Here are charts of the Greek stock market for 3 years and 3 months --- bad: (Click to enlarge)

Here are charts of the European stock markets for 3 years and 3 months -- rolling over:

Our Tactical Decision:

European exposure is part of our long-term asset allocation plan. However, we'd say stay away for now. We've been out for months. VGK and Europe stocks funds similar to it began to roll over last October.

The price is below the 200-day average. The 100-day average is about to make a negative cross of the 200-day average. The simple visual pattern of the price chart is down hard for about a month, and despite the rally yesterday, prices now (mid-day May 11) are essentially flat with the day before the big dive last week -- and back then the chart was unfavorable.

Because our philosophy is to own fundamentally attractive securities that are also in an upward trend, we probably wouldn't own Europe for a good while.
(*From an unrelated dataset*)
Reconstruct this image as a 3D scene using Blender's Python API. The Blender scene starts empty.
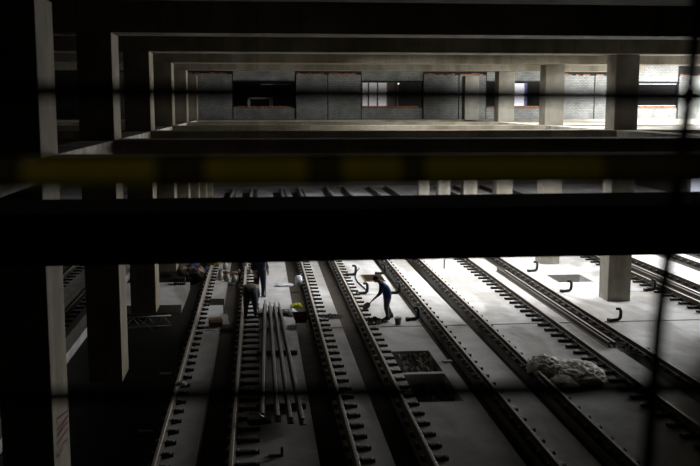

Given its behavior since October, we'll wait for 53 as one sign that VGK has surmounted its major obstacles.

Of course, if VGK goes low enough, we will have a new entry price that is below 53, but right now it's too close in both time and price to a many months long period of sideways to down movement with a fairly visible ceiling in the general 49-51 range.

On the fundamental side, we want to see how Euro-TARP plays out, before we risk precious assets on this sick puppy.

Holdings Disclosure: As of May 11, 2010, we do not have current positions in any securities discussed in this document in any managed account.

Disclaimer: Opinions expressed in this material and our disclosed positions are as of May 11, 2010. Our opinions and positions may change as subsequent conditions vary. We are a fee-only investment advisor, and are compensated only by our clients. We do not sell securities, and do not receive any form of revenue or incentive from any source other than directly from clients. We are not affiliated with any securities dealer, any fund, any fund sponsor or any company issuer of any security. All of our published material is for informational purposes only, and is not personal investment advice to any specific person for any particular purpose. We utilize information sources that we believe to be reliable, but do not warrant the accuracy of those sources or our analysis. Past performance is no guarantee of future performance, and there is no guarantee that any forecast will come to pass. Do not rely solely on this material when making an investment decision. Other factors may be important too. Investment involves risks of loss of capital. Consider seeking professional advice before implementing your portfolio ideas.